As to whether or not there is interest in local DJs spinning jazz music, Noble notes that: "Tom (Noble’s brother) and I had a 'Freedom Jazz Dance' night at The Estate a few years ago. It wasn’t popular.'
Goodsell says that: "Most people have a very bad impression of jazz, they think of it as background music."
However, he adds: “You can play any type of music if you do it at the right situation and do the correct cuts. What’s played in my shop is 90 percent jazz, even though that is 5 percent of what sells.”
Goodsell pauses a moment to pull out a local jazz album from the 1970s: The Ray Tabs Trio’s “I’m in Love With You.” We listen for a bit, then he pulls out a James Dallas LP from 1982.
"There is interest in these records from Japanese collectors,” he notes.
He then takes a few seconds to look through his crates, and finds another group of local jazz records, such as Billy Anderson’s "Billy’s Back."
"He played in Lake Geneva, but who knows what happened to him,” Goodsell says. "This album is probably from the '70s.”

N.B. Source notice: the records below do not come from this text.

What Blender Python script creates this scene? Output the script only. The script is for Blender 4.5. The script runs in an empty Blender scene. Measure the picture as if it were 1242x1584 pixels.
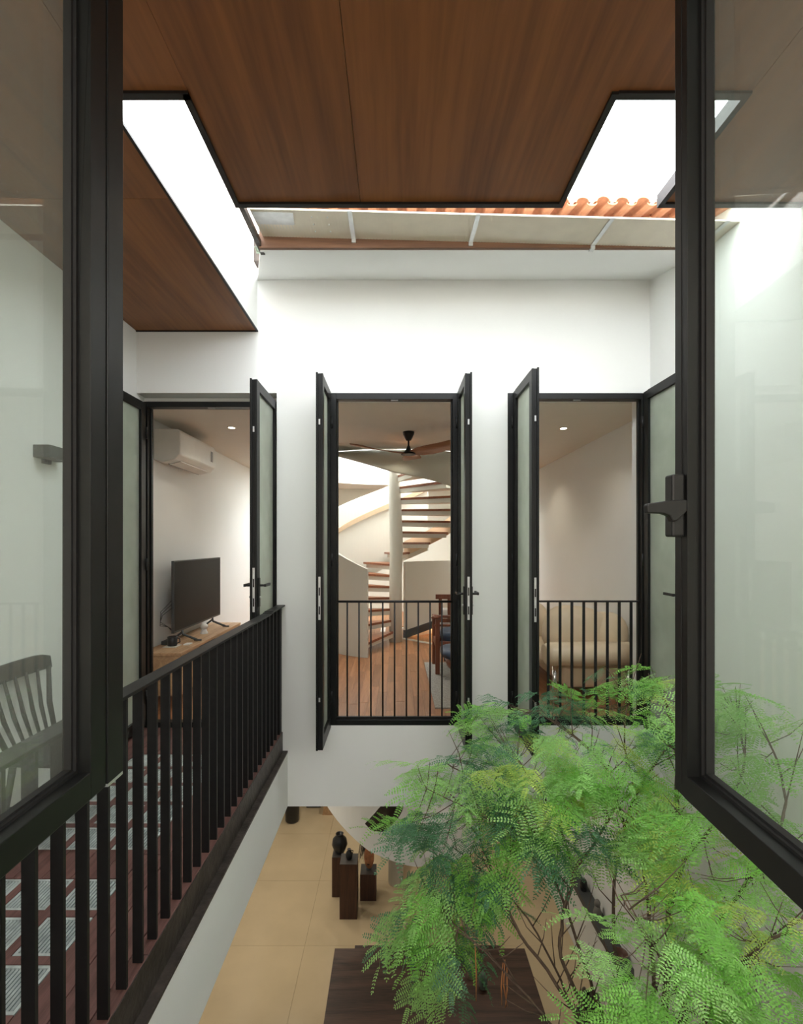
import bpy, bmesh, math, random
from mathutils import Vector, Matrix, Euler
random.seed(7)
C = bpy.context.scene.collection
S = bpy.context.scene
PI = math.pi
EYE = 1.58
F = 750.0
VX, VY = 612.0, 840.0

# ---------------------------------------------------------------- camera
cam_d = bpy.data.cameras.new('camera'); cam = bpy.data.objects.new('camera', cam_d); C.objects.link(cam)
cam.location = (0, 0, EYE); cam.rotation_euler = (PI/2, 0, 0)
cam_d.sensor_fit = 'HORIZONTAL'; cam_d.sensor_width = 36.0
cam_d.lens = F/1242*36.0
cam_d.shift_x = (621-VX)/1242; cam_d.shift_y = (VY-792)/1242
cam_d.clip_start = 0.02
S.camera = cam
# ---------------------------------------------------------------- world, exposure
W = bpy.data.worlds.new('overcast_sky'); S.world = W; W.use_nodes = True
nt = W.node_tree; bg = nt.nodes['Background']
bg.inputs[0].default_value = (0.93, 0.97, 1.0, 1); bg.inputs[1].default_value = 11.0
S.view_settings.view_transform = 'Standard'; S.view_settings.look = 'None'
S.view_settings.gamma = 1; S.view_settings.use_curve_mapping = False
S.view_settings.exposure = 0.0
def area(name, loc, rot, sx, sy, power, col=(1,1,1)):
    d = bpy.data.lights.new(name, 'AREA'); d.shape = 'RECTANGLE'; d.size = sx; d.size_y = sy
    d.energy = power; d.color = col
    o = bpy.data.objects.new(name, d); C.objects.link(o); o.location = loc; o.rotation_euler = rot
    return o
def spot(name, loc, power, col, ang=2.2, r=0.04):
    d = bpy.data.lights.new(name, 'SPOT'); d.energy = power; d.color = col; d.spot_size = ang; d.spot_blend = 0.8
    d.shadow_soft_size = r
    o = bpy.data.objects.new(name, d); C.objects.link(o); o.location = loc
    return o
WARM = (1.0, 0.89, 0.68)
area('near_room_fill', (0, -1.6, 2.9), (0,0,0), 2.6, 1.8, 175, (1,.97,.93))  # fill lamp added behind the view to even out the facade
area('stair_skylight', (0, 7.7, 6.0), (0,0,0), 2.2, 2.2, 45, (1,.97,.92))
area('stair_wall_light', (0.1, 8.7, 0.25), (PI,0,0), 0.5, 0.3, 0.5, WARM)
for p, e in (((-1.77,5.23),9), ((1.82,5.26),8), ((-1.0,8.2),4), ((1.82,7.2),16), ((0.1,6.0),7)):
    spot('downlight_beam', (p[0], p[1], 2.80), e, WARM)
for p in ((-1.6,5.6), (-1.9,6.9), (1.2,5.6), (-.9,9.4), (-1.8,8.0), (1.3,8.6)):
    spot('lower_fill', (p[0], p[1], -0.66), 55, (1,.92,.80), 2.6, .1)  # added spots without fixtures, brightening the ground floor

# ---------------------------------------------------------------- materials
MATS = {}
def mat(name, col, rough=0.6, metal=0.0, var=0.04, scale=6.0, bump=0.0, bscale=60.0, coat=0.0, spec=0.5, emit=None):
    m = bpy.data.materials.new(name); m.use_nodes = True; n = m.node_tree.nodes; l = m.node_tree.links
    b = n['Principled BSDF']; b.inputs['Roughness'].default_value = rough; b.inputs['Metallic'].default_value = metal
    b.inputs['Coat Weight'].default_value = coat; b.inputs['Specular IOR Level'].default_value = spec
    tc = n.new('ShaderNodeTexCoord'); nz = n.new('ShaderNodeTexNoise'); nz.inputs['Scale'].default_value = scale
    nz.inputs['Detail'].default_value = 5
    l.new(tc.outputs['Object'], nz.inputs['Vector'])
    r = n.new('ShaderNodeValToRGB')
    r.color_ramp.elements[0].position = .3; r.color_ramp.elements[1].position = .7
    r.color_ramp.elements[0].color = tuple(max(0, c*(1-var)) for c in col)+(1,)
    r.color_ramp.elements[1].color = tuple(min(1, c*(1+var)) for c in col)+(1,)
    l.new(nz.outputs['Fac'], r.inputs['Fac']); l.new(r.outputs['Color'], b.inputs['Base Color'])
    if bump:
        n2 = n.new('ShaderNodeTexNoise'); n2.inputs['Scale'].default_value = bscale
        bp = n.new('ShaderNodeBump'); bp.inputs['Strength'].default_value = bump; bp.inputs['Distance'].default_value = .01
        l.new(tc.outputs['Object'], n2.inputs['Vector']); l.new(n2.outputs['Fac'], bp.inputs['Height']); l.new(bp.outputs['Normal'], b.inputs['Normal'])
    if emit:
        b.inputs['Emission Color'].default_value = (*emit[0],1); b.inputs['Emission Strength'].default_value = emit[1]
    MATS[name] = m
    return m
def wood(name, c0, c1, rough=0.5, axis='Y', scale=1.0, coat=0.0, randobj=0.0, contrast=(.3,.75), knots=0.0):
    m = bpy.data.materials.new(name); m.use_nodes = True; n = m.node_tree.nodes; l = m.node_tree.links
    b = n['Principled BSDF']; b.inputs['Roughness'].default_value = rough; b.inputs['Coat Weight'].default_value = coat
    tc = n.new('ShaderNodeTexCoord'); mp = n.new('ShaderNodeMapping')
    s = {'X': (.5, 9, 9), 'Y': (9, .5, 9), 'Z': (9, 9, .5)}[axis]
    mp.inputs['Scale'].default_value = tuple(v*scale for v in s)
    l.new(tc.outputs['Object'], mp.inputs['Vector'])
    if randobj:
        oi = n.new('ShaderNodeObjectInfo'); ad = n.new('ShaderNodeVectorMath'); ad.operation = 'SCALE'
        ad.inputs['Scale'].default_value = 40; cb = n.new('ShaderNodeCombineXYZ')
        for i in range(3): l.new(oi.outputs['Random'], cb.inputs[i])
        l.new(cb.outputs[0], ad.inputs[0]); l.new(ad.outputs[0], mp.inputs['Location'])
    n1 = n.new('ShaderNodeTexNoise'); n1.inputs['Scale'].default_value = .35; n1.inputs['Detail'].default_value = 3; n1.inputs['Distortion'].default_value = .8
    l.new(mp.outputs[0], n1.inputs['Vector'])
    ml = n.new('ShaderNodeMath'); ml.operation = 'MULTIPLY'; ml.inputs[1].default_value = 9
    sn = n.new('ShaderNodeMath'); sn.operation = 'PINGPONG'; sn.inputs[1].default_value = 1
    l.new(n1.outputs['Fac'], ml.inputs[0]); l.new(ml.outputs[0], sn.inputs[0])
    n2 = n.new('ShaderNodeTexNoise'); n2.inputs['Scale'].default_value = 9; n2.inputs['Detail'].default_value = 6
    l.new(mp.outputs[0], n2.inputs['Vector'])
    mx = n.new('ShaderNodeMath'); mx.operation = 'MULTIPLY_ADD'; mx.inputs[1].default_value = .45
    l.new(sn.outputs[0], mx.inputs[0]); l.new(n2.outputs['Fac'], mx.inputs[2])
    r = n.new('ShaderNodeValToRGB'); r.color_ramp.elements[0].position = contrast[0]; r.color_ramp.elements[1].position = contrast[1]+.2
    r.color_ramp.elements[0].color = (*c0,1); r.color_ramp.elements[1].color = (*c1,1)
    l.new(mx.outputs[0], r.inputs['Fac'])
    out = r.outputs['Color']
    if randobj:
        hs = n.new('ShaderNodeHueSaturation'); mr = n.new('ShaderNodeMapRange')
        mr.inputs['To Min'].default_value = 1-randobj; mr.inputs['To Max'].default_value = 1+randobj
        l.new(oi.outputs['Random'], mr.inputs['Value']); l.new(mr.outputs[0], hs.inputs['Value']); l.new(out, hs.inputs['Color']); out = hs.outputs['Color']
    l.new(out, b.inputs['Base Color'])
    MATS[name] = m
    return m
def glass(name, tint, refl_rough=0.0, haze=0.0, haze_col=(.8,.85,.8), ior=1.5, hrough=None):
    m = bpy.data.materials.new(name); m.use_nodes = True; n = m.node_tree.nodes; l = m.node_tree.links
    n.remove(n['Principled BSDF']); out = n['Material Output']
    tr = n.new('ShaderNodeBsdfTransparent'); tr.inputs[0].default_value = (*tint,1)
    gl = n.new('ShaderNodeBsdfGlossy'); gl.inputs['Roughness'].default_value = refl_rough
    lw = n.new('ShaderNodeLayerWeight'); lw.inputs['Blend'].default_value = .5
    pw = n.new('ShaderNodeMath'); pw.operation = 'POWER'; pw.inputs[1].default_value = 5; l.new(lw.outputs['Facing'], pw.inputs[0])
    fr = n.new('ShaderNodeMath'); fr.operation = 'MULTIPLY_ADD'; fr.inputs[1].default_value = .95; fr.inputs[2].default_value = .04; l.new(pw.outputs[0], fr.inputs[0])
    mx = n.new('ShaderNodeMixShader'); l.new(fr.outputs[0], mx.inputs[0]); l.new(tr.outputs[0], mx.inputs[1]); l.new(gl.outputs[0], mx.inputs[2])
    res = mx.outputs[0]
    if haze:
        df = n.new('ShaderNodeBsdfDiffuse'); df.inputs[0].default_value = (*haze_col,1)
        tl = n.new('ShaderNodeBsdfTranslucent'); tl.inputs[0].default_value = (*haze_col,1)
        m1 = n.new('ShaderNodeMixShader'); m1.inputs[0].default_value = .5; l.new(df.outputs[0], m1.inputs[1]); l.new(tl.outputs[0], m1.inputs[2])
        m2 = n.new('ShaderNodeMixShader')
        tc = n.new('ShaderNodeTexCoord'); nz = n.new('ShaderNodeTexNoise'); nz.inputs['Scale'].default_value = 5
        l.new(tc.outputs['Object'], nz.inputs['Vector'])
        mr = n.new('ShaderNodeMapRange'); mr.inputs['To Min'].default_value = haze*.8; mr.inputs['To Max'].default_value = haze*1.2
        l.new(nz.outputs['Fac'], mr.inputs['Value']); l.new(mr.outputs[0], m2.inputs[0])
        l.new(res, m2.inputs[1]); l.new(m1.outputs[0], m2.inputs[2]); res = m2.outputs[0]
    l.new(res, out.inputs['Surface'])
    MATS[name] = m
    return m
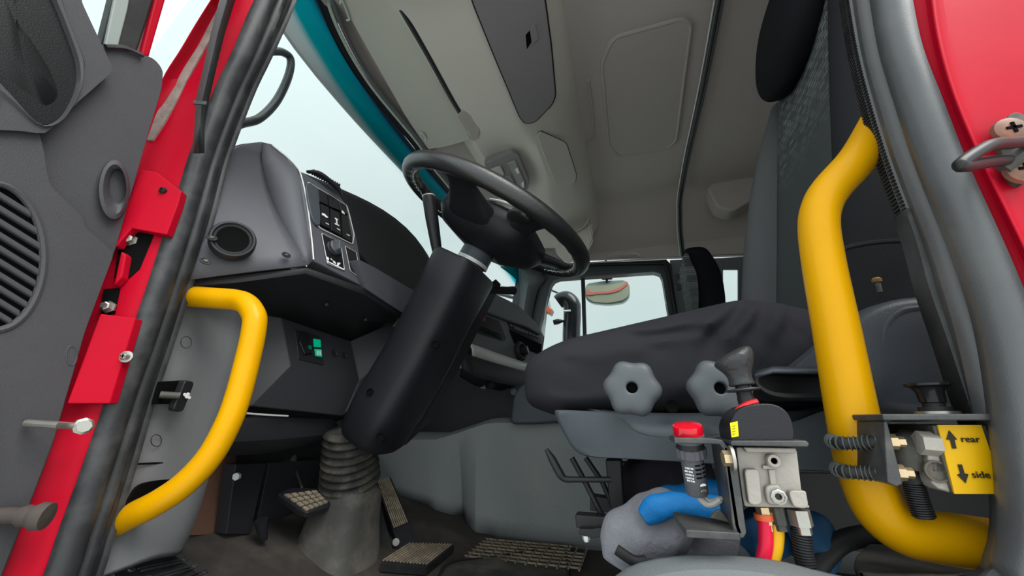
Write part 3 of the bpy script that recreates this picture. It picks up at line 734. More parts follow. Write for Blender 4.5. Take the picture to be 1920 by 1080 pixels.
# hazard style rocker with green segments
KP = plane3(e, d, g); kn = KP[1] if KP[1].dot(CAM-e) > 0 else -KP[1]
def kp(s, l=0): return PP(s, pl=(e+kn*(l+.003), kn))
m = M(); m.slab(rnd(kp('553,616 601,631 608,685 560,674', .004), .003), .006); hz_ = m.build('rocker_unit', blk, DB, bev=.0015)
m = M(); m.slab(kp('566,620 578,623 583,650 588,662 572,664 562,640', .009), .006); m.build('rocker_key', blkg, hz_, bev=.002)
quad(kp('588,635 601,637 602,651 589,650', .0052), green, hz_, 'green_lens', .001); quad(kp('590,654 603,655 604,669 592,667', .0052), green, hz_, 'green_lens', .001)
for k in range(3): quad(kp(f'{594+k*3},657 {595.4+k*3},657.3 {596+k*3},666 {594.6+k*3},665.6', .0058), white, hz_, 'lens_mark')
quad(kp('578,647 584,648 585,655 579,654', .0095), mat('dim_green', (0, .18, .08), .4), hz_, 'symbol_print')
for px, py in ((626, 663), (645, 667)):
    p = P(px, py, pl=(e+kn*.004, kn)); m = M(); m.lathe(p, kn, [(.0088, 0), (.0088, .0015), (.0075, .002), (.006, .0008), (0, .0008)], 24); m.build('blind_plug', blk, DB)
# lower duct under the knee panel
m = M(); ra = PP('400,795 470,772 560,780 645,782', x=-.63); rb_ = PP('395,830 470,830 560,822 632,812', x=-.62); rc = PP('390,862 440,866 520,862 600,838', x=-.66)
rd2 = [p+V(-.12, 0, .03) for p in rc]
m.grid([ra, rb_, rc, rd2]); m.build('lower_duct', dashd, DB, solid=.004, sub=1)
m = M(); m.tube(PP('462,775 500,778 540,780', x=-.612), .0016, 6); m.build('duct_clip', silver, DB)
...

Goodsell plays one more record for us. The Baron von Ohlen Quartet, which is not a Milwaukee record, but a very rare Stan Kenton record. However, he explains that there is a local tie-in as one of the vocalists was a model for Phoenix hosiery.
He says he could "imagine playing something like this at Mad Planet. Local jazz is interesting."
That it is. And while much of the jazz from the past locally, it has gained a following overseas, in particular, Japan. The albums of the past will still live on for collectors to find.
And local jazz still lives on today, with artists like Berkeley Fudge and Jack Grassel. Fans of the genre interested in live jazz in Milwaukee can visit Jazz in the Park throughout the summer. The jazz club The Estate frequently has live music, and in time perhaps local radio will bring the music back to the airwaves.